Gounden garnered citywide attention when he said he and his family, who moved to Hamilton Beach in July 2006, had been threatened and harassed because of their Guyanese ethnicity.
Immediately following the August 11 incident, Gounden told The Courier Sun, “He [Hussey] said he was going to kill us and threw the “N” word around. He kept saying, ‘You [“N” word] think you own everything, you don’t belong here.’”
Hussey had been charged with aggravated harassment, trespassing and criminal possession of a weapon for allegedly attacking Gounden with a baseball bat, as well as for alleged verbal threats.
One neighbor, who declined to give her name, said it was Gounden’s arrogance, rather than his skin color, that has yielded so much hostility.
Anastasiou points out that many, including the media, have failed to look at the neighbors’ history.
“Kris lived there for two years and the families were quite close,” Anastasiou said. “Michael, my client [a plumber’s apprentice], had done plumbing work at Kris’ home, as did his dad, Mike Hussey Sr. They got along for a period of two years. There was never any racial tension as Kris had been indicating in the press.”
Anastasiou went on to describe the alleged incident to The Courier Sun.
“Kris had been having a party, according to the witnesses I spoke to,” said Anastasiou. “My client went to his home to ask him nicely to move some of the cars so that his sister could pull into the driveway.”
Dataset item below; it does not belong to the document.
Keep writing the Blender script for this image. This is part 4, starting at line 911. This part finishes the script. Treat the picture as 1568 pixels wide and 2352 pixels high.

Anastasiou continued, “Kris assaults my client — he punched him with a closed fist — and some of the guests throw beer on him.”
The attorney also claims that Gounden was the first to hurl racial epithets.
“Do you think a young man who has never been in trouble with the law before is going to pick a fight with 50 or 60 people,” asked Anastasiou, who noted that the day his client and witnesses testified, there were 22 of 23 grand jury members present — and that 10 to 12 of the 22 were black.
Following the grand jury’s ruling, Gounden said in published reports, “It’s not safe for me and my family. I told the DA yesterday, ‘I need help. Things are getting worse.'”
Gounden is seeking the help of Brooklyn’s Councilmember Charles Barron, the National Association for the Advancement of Colored People (NAACP) and Al Sharpton’s National Action Network.
“When the dust settled, the grand jury found that what Kris said was baseless and fabricated,” said Anastasiou, who is advising his client to have no contact with the Gounden family. “If my client, his family and even the community were racists, there would have been no friendship. He used the indelible stigma of racism to his advantage and it’s troubling.”